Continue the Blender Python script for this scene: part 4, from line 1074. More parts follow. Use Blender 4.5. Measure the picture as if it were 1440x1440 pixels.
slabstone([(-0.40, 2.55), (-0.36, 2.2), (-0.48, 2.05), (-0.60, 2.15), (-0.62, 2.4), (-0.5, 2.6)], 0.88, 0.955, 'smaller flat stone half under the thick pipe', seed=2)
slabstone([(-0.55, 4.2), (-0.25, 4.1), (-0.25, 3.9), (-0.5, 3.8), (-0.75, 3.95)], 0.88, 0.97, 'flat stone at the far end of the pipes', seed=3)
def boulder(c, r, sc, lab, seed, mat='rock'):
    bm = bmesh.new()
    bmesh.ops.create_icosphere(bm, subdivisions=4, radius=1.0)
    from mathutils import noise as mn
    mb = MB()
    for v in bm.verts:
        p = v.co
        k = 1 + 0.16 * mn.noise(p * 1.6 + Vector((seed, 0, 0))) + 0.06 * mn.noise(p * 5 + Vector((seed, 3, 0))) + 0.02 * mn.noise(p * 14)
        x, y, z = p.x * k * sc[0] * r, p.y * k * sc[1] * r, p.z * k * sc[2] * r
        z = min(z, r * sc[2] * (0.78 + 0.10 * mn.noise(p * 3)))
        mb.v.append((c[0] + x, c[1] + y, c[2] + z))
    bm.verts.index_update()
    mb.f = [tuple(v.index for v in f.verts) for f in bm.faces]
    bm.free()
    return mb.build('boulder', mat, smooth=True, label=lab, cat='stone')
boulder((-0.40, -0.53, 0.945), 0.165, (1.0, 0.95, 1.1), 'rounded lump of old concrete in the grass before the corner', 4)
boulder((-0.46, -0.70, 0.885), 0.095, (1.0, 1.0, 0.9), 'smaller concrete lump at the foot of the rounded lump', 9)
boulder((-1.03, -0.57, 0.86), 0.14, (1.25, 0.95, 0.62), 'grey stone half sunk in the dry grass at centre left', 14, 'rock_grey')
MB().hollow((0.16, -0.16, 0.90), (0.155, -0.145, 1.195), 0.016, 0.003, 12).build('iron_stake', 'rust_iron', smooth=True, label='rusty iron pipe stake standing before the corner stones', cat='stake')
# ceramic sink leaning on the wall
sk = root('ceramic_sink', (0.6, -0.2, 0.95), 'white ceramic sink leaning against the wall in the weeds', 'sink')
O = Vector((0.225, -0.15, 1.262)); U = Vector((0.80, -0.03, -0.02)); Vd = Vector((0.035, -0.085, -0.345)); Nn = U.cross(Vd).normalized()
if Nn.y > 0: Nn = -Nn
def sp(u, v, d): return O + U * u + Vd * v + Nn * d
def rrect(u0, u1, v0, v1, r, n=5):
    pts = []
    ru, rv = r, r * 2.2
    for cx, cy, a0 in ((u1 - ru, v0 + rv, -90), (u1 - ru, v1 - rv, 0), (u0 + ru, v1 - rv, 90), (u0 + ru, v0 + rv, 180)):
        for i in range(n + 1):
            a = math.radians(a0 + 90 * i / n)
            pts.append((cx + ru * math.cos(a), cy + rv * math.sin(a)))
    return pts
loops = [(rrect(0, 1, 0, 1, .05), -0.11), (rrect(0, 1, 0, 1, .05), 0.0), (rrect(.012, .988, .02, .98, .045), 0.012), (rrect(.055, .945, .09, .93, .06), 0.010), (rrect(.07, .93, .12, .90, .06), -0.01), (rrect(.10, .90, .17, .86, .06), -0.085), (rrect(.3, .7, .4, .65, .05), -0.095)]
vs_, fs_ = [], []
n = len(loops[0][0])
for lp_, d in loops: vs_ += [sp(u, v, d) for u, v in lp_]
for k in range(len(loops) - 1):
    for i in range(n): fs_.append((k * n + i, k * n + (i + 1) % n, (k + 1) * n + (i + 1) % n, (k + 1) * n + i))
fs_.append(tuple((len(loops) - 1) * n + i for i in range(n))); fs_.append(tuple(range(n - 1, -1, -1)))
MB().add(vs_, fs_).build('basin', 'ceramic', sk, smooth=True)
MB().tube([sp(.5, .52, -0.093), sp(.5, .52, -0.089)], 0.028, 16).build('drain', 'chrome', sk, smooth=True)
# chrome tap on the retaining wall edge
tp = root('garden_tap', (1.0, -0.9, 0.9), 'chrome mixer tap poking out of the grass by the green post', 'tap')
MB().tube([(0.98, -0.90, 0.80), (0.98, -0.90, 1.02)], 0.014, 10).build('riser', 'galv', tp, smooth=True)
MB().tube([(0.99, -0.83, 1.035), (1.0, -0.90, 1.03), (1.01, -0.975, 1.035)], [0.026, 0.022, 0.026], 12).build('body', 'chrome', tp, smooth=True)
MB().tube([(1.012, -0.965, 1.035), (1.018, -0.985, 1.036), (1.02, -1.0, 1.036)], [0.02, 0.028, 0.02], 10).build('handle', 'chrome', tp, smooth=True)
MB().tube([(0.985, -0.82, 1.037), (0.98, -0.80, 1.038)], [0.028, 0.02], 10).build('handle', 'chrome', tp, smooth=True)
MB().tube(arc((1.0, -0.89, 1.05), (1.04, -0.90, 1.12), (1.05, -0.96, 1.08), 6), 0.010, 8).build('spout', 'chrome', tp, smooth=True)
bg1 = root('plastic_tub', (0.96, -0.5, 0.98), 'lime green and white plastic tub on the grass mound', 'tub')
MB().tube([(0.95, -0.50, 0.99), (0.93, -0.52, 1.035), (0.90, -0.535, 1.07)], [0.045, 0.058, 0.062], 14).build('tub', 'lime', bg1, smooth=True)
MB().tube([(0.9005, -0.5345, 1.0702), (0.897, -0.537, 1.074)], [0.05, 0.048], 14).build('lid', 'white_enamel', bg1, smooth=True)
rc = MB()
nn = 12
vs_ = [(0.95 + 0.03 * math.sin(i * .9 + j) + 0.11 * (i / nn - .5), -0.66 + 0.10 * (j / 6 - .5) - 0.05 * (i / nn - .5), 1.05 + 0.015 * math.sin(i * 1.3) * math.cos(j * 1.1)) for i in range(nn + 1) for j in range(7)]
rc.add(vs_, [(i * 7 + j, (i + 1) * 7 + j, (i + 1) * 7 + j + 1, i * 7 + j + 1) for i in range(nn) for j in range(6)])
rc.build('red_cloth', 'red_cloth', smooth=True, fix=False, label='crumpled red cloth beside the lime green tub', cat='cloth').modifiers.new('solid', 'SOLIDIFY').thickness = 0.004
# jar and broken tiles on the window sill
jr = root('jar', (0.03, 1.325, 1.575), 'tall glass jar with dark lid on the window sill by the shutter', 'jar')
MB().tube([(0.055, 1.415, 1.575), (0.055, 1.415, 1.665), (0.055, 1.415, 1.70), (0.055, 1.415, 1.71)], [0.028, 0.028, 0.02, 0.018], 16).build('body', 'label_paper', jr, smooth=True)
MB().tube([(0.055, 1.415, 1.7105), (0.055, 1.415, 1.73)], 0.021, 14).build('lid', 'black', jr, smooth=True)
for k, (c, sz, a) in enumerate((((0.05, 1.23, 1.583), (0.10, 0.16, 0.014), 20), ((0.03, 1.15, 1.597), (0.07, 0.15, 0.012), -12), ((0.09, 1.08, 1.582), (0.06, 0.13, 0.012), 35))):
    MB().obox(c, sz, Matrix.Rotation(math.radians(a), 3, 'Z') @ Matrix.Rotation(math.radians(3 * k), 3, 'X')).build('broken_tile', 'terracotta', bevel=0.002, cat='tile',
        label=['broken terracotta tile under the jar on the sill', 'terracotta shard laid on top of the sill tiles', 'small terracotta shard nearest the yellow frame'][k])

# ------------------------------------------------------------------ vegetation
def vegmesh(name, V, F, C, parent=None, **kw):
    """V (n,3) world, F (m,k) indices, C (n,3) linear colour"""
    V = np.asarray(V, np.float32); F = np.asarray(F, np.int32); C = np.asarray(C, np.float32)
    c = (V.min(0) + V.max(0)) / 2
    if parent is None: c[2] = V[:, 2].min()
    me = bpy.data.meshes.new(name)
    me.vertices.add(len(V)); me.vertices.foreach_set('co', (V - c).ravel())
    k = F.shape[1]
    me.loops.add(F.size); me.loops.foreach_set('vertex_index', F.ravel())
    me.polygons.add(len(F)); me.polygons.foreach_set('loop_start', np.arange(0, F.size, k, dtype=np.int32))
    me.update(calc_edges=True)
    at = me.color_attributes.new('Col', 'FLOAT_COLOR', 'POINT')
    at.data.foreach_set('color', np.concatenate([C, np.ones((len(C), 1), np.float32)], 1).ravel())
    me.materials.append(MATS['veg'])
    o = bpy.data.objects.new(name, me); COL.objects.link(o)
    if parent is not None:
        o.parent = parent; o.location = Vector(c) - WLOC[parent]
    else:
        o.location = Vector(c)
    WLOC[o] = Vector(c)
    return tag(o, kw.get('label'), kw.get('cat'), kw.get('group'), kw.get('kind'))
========
### [Written instruction]
In the material above, show every line where the word "from" turns up.

### [Correct output]
Continue the Blender Python script for this scene: part 4, from line 1074. More parts follow. Use Blender 4.5. Measure the picture as if it were 1440x1440 pixels.
    from mathutils import noise as mn